▸ **Source material**:
== == ==
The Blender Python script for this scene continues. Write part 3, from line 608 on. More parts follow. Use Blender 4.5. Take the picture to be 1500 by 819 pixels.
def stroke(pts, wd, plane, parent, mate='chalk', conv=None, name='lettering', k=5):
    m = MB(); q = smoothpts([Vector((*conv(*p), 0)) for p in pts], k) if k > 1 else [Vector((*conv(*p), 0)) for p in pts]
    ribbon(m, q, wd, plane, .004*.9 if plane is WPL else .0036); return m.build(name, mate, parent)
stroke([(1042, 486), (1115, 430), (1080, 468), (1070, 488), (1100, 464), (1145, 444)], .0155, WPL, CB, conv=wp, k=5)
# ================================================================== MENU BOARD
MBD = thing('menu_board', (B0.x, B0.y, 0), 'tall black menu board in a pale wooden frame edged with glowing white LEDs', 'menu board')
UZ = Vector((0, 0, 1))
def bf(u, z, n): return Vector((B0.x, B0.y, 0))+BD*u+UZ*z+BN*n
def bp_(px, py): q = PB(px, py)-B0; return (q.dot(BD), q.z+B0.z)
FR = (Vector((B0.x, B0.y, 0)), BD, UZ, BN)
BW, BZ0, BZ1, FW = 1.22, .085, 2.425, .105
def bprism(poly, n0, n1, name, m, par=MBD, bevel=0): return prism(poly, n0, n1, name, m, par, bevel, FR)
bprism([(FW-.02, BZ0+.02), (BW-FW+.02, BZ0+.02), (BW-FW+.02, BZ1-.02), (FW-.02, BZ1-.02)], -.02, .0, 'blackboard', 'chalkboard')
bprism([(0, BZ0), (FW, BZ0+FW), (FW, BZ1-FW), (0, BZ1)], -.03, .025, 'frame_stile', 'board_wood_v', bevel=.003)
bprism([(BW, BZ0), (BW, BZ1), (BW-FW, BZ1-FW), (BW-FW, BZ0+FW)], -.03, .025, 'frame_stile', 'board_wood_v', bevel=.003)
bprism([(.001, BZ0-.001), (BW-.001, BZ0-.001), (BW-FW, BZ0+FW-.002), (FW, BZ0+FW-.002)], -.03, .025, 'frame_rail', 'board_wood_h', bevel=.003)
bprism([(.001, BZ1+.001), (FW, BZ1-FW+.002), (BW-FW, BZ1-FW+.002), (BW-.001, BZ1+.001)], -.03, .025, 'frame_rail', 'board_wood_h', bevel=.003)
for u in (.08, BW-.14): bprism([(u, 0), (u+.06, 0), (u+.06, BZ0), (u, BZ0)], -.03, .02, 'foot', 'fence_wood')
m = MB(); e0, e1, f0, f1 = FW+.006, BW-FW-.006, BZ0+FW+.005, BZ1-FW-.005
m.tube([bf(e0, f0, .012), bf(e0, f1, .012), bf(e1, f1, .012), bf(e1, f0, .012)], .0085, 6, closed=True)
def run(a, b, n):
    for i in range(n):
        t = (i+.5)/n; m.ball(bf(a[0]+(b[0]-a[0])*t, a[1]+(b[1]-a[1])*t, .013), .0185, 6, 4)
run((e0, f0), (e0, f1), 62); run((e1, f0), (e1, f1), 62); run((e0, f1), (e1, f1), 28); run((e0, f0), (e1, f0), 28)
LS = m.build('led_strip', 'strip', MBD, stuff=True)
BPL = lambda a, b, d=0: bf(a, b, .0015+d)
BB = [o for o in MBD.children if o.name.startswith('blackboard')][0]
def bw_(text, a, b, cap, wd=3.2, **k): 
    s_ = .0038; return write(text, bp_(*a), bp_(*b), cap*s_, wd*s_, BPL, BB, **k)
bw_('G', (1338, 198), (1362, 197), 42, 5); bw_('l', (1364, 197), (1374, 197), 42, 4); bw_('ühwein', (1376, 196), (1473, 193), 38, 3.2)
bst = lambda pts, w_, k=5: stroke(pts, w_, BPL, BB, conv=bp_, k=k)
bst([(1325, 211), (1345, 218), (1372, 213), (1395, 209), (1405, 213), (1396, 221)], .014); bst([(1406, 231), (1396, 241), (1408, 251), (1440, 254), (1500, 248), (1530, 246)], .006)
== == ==
▸ **Description of the task**:
From the listing above, reproduce all the lines exactly.

▸ **Task answer**:
The Blender Python script for this scene continues. Write part 3, from line 608 on. More parts follow. Use Blender 4.5. Take the picture to be 1500 by 819 pixels.
def stroke(pts, wd, plane, parent, mate='chalk', conv=None, name='lettering', k=5):
    m = MB(); q = smoothpts([Vector((*conv(*p), 0)) for p in pts], k) if k > 1 else [Vector((*conv(*p), 0)) for p in pts]
    ribbon(m, q, wd, plane, .004*.9 if plane is WPL else .0036); return m.build(name, mate, parent)
stroke([(1042, 486), (1115, 430), (1080, 468), (1070, 488), (1100, 464), (1145, 444)], .0155, WPL, CB, conv=wp, k=5)
# ================================================================== MENU BOARD
MBD = thing('menu_board', (B0.x, B0.y, 0), 'tall black menu board in a pale wooden frame edged with glowing white LEDs', 'menu board')
UZ = Vector((0, 0, 1))
def bf(u, z, n): return Vector((B0.x, B0.y, 0))+BD*u+UZ*z+BN*n
def bp_(px, py): q = PB(px, py)-B0; return (q.dot(BD), q.z+B0.z)
FR = (Vector((B0.x, B0.y, 0)), BD, UZ, BN)
BW, BZ0, BZ1, FW = 1.22, .085, 2.425, .105
def bprism(poly, n0, n1, name, m, par=MBD, bevel=0): return prism(poly, n0, n1, name, m, par, bevel, FR)
bprism([(FW-.02, BZ0+.02), (BW-FW+.02, BZ0+.02), (BW-FW+.02, BZ1-.02), (FW-.02, BZ1-.02)], -.02, .0, 'blackboard', 'chalkboard')
bprism([(0, BZ0), (FW, BZ0+FW), (FW, BZ1-FW), (0, BZ1)], -.03, .025, 'frame_stile', 'board_wood_v', bevel=.003)
bprism([(BW, BZ0), (BW, BZ1), (BW-FW, BZ1-FW), (BW-FW, BZ0+FW)], -.03, .025, 'frame_stile', 'board_wood_v', bevel=.003)
bprism([(.001, BZ0-.001), (BW-.001, BZ0-.001), (BW-FW, BZ0+FW-.002), (FW, BZ0+FW-.002)], -.03, .025, 'frame_rail', 'board_wood_h', bevel=.003)
bprism([(.001, BZ1+.001), (FW, BZ1-FW+.002), (BW-FW, BZ1-FW+.002), (BW-.001, BZ1+.001)], -.03, .025, 'frame_rail', 'board_wood_h', bevel=.003)
for u in (.08, BW-.14): bprism([(u, 0), (u+.06, 0), (u+.06, BZ0), (u, BZ0)], -.03, .02, 'foot', 'fence_wood')
m = MB(); e0, e1, f0, f1 = FW+.006, BW-FW-.006, BZ0+FW+.005, BZ1-FW-.005
m.tube([bf(e0, f0, .012), bf(e0, f1, .012), bf(e1, f1, .012), bf(e1, f0, .012)], .0085, 6, closed=True)
def run(a, b, n):
    for i in range(n):
        t = (i+.5)/n; m.ball(bf(a[0]+(b[0]-a[0])*t, a[1]+(b[1]-a[1])*t, .013), .0185, 6, 4)
run((e0, f0), (e0, f1), 62); run((e1, f0), (e1, f1), 62); run((e0, f1), (e1, f1), 28); run((e0, f0), (e1, f0), 28)
LS = m.build('led_strip', 'strip', MBD, stuff=True)
BPL = lambda a, b, d=0: bf(a, b, .0015+d)
BB = [o for o in MBD.children if o.name.startswith('blackboard')][0]
def bw_(text, a, b, cap, wd=3.2, **k): 
    s_ = .0038; return write(text, bp_(*a), bp_(*b), cap*s_, wd*s_, BPL, BB, **k)
bw_('G', (1338, 198), (1362, 197), 42, 5); bw_('l', (1364, 197), (1374, 197), 42, 4); bw_('ühwein', (1376, 196), (1473, 193), 38, 3.2)
bst = lambda pts, w_, k=5: stroke(pts, w_, BPL, BB, conv=bp_, k=k)
bst([(1325, 211), (1345, 218), (1372, 213), (1395, 209), (1405, 213), (1396, 221)], .014); bst([(1406, 231), (1396, 241), (1408, 251), (1440, 254), (1500, 248), (1530, 246)], .006)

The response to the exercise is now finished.